The OP said he figured things out but never said what he was doing wrong. He also never said why he was trying to copy files one at a time to the flash drive.
I know...i read the posts. Was more wondering out loud...

At this point, I'm guessing he copied his windows folder or something. :p
 
Me? I just tried to copy the ISO and failed. I haven't done much of this lately as I'm doing less and less outside work. My work place uses network images to load new machines so I don't get much practice there.

Maybe the OP had a cheap thumbdrive that was not the actual size that it reported to be?
 
Sorry for disappearing.:geek:

I have had issue after issue getting this PC up and going. I am on my new machine now.

Building a new machine is always a learning experience for me.. Thank you all for the replies.

With the Media Creation Tool? I was just putting on the stick and not loading it on to the stick. Which is my I tried the ISO.

Then I got stuck trying to install Windows because my PC did not see any networks. Anyway, after much failure, a guy on the MSI forum was able to help me get passed that by going into CMD and typing OOBE\BYBASSRNO
I would have never figured that one out.

Now to try and OC this bad boy.....:cool:
 
That's an incredibly long way around things... yeah.
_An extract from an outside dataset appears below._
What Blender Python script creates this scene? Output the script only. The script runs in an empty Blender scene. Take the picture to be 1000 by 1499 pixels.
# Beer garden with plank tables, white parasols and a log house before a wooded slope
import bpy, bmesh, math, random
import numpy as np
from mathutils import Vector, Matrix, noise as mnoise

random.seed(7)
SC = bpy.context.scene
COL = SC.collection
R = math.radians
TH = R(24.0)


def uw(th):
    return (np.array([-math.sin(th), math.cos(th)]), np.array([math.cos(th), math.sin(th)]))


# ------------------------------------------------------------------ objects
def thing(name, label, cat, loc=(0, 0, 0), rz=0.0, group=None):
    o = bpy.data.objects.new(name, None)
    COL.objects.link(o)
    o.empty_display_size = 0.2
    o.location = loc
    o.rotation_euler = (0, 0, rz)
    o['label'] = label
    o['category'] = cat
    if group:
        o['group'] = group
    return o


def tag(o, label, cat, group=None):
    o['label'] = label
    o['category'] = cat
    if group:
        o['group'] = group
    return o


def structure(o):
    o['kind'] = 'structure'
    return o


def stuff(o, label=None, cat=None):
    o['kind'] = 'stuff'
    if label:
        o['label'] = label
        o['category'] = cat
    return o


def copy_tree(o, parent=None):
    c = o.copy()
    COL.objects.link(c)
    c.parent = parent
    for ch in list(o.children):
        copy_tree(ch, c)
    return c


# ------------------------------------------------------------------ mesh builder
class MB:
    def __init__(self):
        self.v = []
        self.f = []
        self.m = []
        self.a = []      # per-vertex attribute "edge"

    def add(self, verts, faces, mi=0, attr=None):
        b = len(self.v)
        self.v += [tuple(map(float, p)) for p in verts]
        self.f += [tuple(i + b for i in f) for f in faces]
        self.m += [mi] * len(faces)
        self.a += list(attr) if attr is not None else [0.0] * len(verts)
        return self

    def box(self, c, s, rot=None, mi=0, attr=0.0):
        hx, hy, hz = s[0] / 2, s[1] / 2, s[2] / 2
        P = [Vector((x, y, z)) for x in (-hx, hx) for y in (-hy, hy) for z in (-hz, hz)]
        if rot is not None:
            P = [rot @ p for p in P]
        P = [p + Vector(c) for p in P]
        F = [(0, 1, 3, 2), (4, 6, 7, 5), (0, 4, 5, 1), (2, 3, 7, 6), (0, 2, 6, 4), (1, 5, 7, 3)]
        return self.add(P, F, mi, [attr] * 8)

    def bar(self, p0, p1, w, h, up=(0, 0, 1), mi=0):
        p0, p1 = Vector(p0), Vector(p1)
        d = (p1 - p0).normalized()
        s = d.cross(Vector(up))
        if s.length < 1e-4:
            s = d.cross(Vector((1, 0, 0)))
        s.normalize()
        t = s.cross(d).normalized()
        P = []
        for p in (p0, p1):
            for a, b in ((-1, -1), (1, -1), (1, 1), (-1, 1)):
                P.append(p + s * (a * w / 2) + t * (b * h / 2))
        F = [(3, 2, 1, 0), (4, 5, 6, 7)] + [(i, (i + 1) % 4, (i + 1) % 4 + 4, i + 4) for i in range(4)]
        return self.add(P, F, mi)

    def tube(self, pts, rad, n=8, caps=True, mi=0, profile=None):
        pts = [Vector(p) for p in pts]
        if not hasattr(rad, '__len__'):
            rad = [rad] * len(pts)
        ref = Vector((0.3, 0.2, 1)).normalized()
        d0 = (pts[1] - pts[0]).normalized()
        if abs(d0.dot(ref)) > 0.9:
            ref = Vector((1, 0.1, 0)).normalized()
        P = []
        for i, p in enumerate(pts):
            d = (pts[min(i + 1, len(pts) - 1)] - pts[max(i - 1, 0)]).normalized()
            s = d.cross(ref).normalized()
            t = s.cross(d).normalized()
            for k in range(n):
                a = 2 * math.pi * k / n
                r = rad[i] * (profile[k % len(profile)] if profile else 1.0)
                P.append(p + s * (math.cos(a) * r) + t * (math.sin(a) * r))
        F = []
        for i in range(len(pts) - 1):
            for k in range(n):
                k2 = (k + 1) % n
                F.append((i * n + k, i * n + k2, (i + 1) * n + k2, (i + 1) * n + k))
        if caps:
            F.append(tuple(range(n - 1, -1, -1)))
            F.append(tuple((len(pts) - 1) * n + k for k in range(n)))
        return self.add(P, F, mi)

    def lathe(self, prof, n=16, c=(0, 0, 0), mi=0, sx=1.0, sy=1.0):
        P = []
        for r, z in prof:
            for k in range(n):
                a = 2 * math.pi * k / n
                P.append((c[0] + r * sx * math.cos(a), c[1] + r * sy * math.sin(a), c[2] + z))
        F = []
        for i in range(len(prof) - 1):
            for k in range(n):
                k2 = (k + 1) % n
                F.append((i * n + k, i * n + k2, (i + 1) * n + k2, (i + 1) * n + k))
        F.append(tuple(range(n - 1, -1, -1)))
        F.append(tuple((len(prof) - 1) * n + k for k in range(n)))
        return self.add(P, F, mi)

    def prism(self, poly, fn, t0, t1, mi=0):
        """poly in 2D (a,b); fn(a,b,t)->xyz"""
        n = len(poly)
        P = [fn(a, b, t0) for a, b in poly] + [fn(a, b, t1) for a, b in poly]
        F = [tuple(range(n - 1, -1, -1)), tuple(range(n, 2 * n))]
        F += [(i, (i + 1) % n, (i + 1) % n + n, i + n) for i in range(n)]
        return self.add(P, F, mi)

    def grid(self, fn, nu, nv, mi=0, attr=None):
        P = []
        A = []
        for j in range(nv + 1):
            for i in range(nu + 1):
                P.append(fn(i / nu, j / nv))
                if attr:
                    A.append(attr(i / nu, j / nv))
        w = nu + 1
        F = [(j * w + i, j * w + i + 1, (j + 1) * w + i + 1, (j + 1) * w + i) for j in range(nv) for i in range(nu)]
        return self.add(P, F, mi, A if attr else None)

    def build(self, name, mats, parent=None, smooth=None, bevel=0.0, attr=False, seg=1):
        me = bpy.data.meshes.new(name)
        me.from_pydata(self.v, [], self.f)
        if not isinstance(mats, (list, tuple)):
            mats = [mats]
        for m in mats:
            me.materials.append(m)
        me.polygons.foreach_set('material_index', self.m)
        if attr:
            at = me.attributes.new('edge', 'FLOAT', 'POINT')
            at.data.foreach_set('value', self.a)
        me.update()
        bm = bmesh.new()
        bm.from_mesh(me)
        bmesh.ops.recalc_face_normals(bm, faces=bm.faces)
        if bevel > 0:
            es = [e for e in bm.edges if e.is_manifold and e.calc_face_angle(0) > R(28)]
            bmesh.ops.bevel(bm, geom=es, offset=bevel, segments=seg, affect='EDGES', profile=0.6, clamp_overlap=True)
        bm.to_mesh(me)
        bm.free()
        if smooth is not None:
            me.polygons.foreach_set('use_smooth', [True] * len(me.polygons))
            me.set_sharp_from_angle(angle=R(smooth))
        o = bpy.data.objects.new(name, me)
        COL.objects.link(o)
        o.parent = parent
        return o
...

You need to have something that can read the ISO file. The WMC tool does all of that for you.

Microsoft has a webpage to create bootable media with a base windows image on it.... that's the way to do it. ;)

 
That's an incredibly long way around things...
The difference was, getting a link on the page that was supposed to detect any networks that would let me continue the Windows install without a internet connection. Then I could finally load the drivers that I was trying to load all along.
The WMC tool does all of that for you.
It did load when I finally got the link to allow me to.